The research shows the importance of trademarks applied to low-patent and high-patent firms. If there was any surprise in the results, Faurel says, the benefits of new product innovation show up as adding value not just in low-patent firms but also in high-patent firms beyond the value of the patents themselves.
Though they study S&P 1500 firms, Faurel thinks the results would also apply to private companies and smaller firms. "I truly believe that product development innovation is valuable for a firm and would provide future revenue and profit for the firm. And I believe it would hold for firms in any industry regardless of size or public status."
Faurel is excited that more people are accepting the idea that new products don't have to be high-tech to be considered innovations.

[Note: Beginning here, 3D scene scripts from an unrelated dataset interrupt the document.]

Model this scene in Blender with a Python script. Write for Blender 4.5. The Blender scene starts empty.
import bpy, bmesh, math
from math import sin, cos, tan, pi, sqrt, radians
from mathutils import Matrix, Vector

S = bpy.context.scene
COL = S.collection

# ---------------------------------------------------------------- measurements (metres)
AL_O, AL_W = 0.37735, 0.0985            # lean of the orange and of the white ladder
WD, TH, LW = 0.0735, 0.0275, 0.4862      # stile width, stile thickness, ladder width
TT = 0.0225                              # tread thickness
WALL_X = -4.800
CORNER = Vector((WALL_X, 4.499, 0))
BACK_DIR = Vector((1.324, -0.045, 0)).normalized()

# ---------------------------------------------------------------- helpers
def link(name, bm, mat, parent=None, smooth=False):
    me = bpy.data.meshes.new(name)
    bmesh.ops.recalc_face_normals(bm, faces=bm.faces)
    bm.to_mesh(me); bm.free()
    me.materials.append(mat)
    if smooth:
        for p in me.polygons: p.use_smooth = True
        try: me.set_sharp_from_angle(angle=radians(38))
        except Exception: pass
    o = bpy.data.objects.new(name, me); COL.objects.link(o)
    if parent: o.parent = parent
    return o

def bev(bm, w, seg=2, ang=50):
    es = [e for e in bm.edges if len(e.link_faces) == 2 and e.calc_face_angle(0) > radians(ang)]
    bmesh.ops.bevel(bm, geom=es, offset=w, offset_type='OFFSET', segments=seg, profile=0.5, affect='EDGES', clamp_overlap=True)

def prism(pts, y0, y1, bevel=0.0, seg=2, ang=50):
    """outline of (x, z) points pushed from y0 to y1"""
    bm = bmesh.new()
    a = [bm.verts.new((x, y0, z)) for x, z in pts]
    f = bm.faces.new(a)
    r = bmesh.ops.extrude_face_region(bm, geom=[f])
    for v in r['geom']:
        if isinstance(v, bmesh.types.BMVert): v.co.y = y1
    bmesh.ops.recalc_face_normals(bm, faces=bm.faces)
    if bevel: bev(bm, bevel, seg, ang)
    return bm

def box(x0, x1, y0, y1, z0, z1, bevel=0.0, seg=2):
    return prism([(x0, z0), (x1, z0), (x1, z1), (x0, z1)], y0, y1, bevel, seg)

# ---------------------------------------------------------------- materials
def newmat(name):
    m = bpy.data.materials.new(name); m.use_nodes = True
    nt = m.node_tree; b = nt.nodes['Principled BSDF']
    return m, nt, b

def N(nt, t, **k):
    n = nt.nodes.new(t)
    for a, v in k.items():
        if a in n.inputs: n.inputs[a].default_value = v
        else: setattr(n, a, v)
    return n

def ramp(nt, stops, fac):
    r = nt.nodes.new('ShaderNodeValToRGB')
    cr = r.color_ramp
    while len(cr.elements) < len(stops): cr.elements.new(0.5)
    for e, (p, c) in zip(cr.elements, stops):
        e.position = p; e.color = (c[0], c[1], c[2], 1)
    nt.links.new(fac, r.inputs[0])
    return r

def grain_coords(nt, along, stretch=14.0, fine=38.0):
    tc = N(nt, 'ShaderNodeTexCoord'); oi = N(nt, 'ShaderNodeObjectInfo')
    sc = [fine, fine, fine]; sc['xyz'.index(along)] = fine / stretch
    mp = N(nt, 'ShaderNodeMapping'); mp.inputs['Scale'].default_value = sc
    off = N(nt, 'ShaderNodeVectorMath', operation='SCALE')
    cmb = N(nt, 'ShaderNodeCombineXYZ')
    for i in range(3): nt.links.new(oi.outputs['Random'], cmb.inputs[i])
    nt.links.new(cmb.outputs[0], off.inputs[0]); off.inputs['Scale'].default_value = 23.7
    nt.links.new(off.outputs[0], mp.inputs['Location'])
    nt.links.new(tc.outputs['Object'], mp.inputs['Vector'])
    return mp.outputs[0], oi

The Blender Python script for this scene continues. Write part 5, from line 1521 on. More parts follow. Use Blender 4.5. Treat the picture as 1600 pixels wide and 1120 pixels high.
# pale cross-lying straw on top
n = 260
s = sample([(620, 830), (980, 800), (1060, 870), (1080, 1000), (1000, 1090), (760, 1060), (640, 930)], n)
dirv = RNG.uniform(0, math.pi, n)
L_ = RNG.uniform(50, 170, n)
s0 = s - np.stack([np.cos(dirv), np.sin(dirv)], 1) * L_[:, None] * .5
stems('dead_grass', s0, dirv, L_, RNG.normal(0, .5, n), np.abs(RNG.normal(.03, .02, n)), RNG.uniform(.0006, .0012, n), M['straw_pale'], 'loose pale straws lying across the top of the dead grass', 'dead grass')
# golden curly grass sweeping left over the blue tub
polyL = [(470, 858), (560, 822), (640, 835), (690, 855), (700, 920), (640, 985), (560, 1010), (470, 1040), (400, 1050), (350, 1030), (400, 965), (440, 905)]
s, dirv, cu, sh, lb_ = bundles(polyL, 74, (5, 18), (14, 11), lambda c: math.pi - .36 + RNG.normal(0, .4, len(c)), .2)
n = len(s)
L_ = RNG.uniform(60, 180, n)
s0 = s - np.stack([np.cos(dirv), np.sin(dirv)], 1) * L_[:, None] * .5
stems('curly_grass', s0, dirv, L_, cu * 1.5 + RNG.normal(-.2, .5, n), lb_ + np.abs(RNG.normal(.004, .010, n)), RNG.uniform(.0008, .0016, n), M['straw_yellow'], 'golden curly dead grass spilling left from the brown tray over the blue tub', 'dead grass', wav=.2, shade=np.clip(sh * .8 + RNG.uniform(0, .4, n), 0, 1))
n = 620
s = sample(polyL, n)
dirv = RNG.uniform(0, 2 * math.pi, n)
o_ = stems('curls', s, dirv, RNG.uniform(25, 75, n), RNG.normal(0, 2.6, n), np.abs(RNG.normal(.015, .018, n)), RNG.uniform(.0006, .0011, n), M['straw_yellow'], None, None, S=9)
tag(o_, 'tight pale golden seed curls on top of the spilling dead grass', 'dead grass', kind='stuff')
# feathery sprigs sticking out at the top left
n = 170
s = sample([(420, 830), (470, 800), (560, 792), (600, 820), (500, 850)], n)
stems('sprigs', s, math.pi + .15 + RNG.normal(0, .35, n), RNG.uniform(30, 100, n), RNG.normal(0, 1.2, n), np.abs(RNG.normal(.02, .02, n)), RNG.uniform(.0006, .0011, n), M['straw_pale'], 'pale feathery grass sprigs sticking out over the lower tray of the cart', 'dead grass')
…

She says that more can be examined with trademarks because they reflect a very different type of innovation than patents.
The bottom line
"The main message is that product development innovation is another innovative activity pursued by all firms in the economy, which up until now, has been somewhat ignored," Faurel says. "By using it as another measure of innovation, we show that you can incentivize your top executives to pursue this type of innovation, and new product innovation leads to improvements in future firm performance."
She says the research offers these takeaways for various stakeholders:
- Boards of directors should realize that trademarks, incentive-based compensation, and a firm's future financial performance are connected. If directors want to make a firm more innovative in its products and increase its performance, they should structure top managers' contracts to include more equity-based compensation.
- CEOs should pursue new product innovation because it improves a company's performance.
- Investors can use the extent to which a company pursues product development innovation as another measure when valuing firms.
- Employees who care about their company's performance and may own company stock themselves would benefit by helping the firm innovate with new products.
- Consumers play a role, too. If firms are benefiting from innovating new products, the implication is that consumers' demand for those products is rising.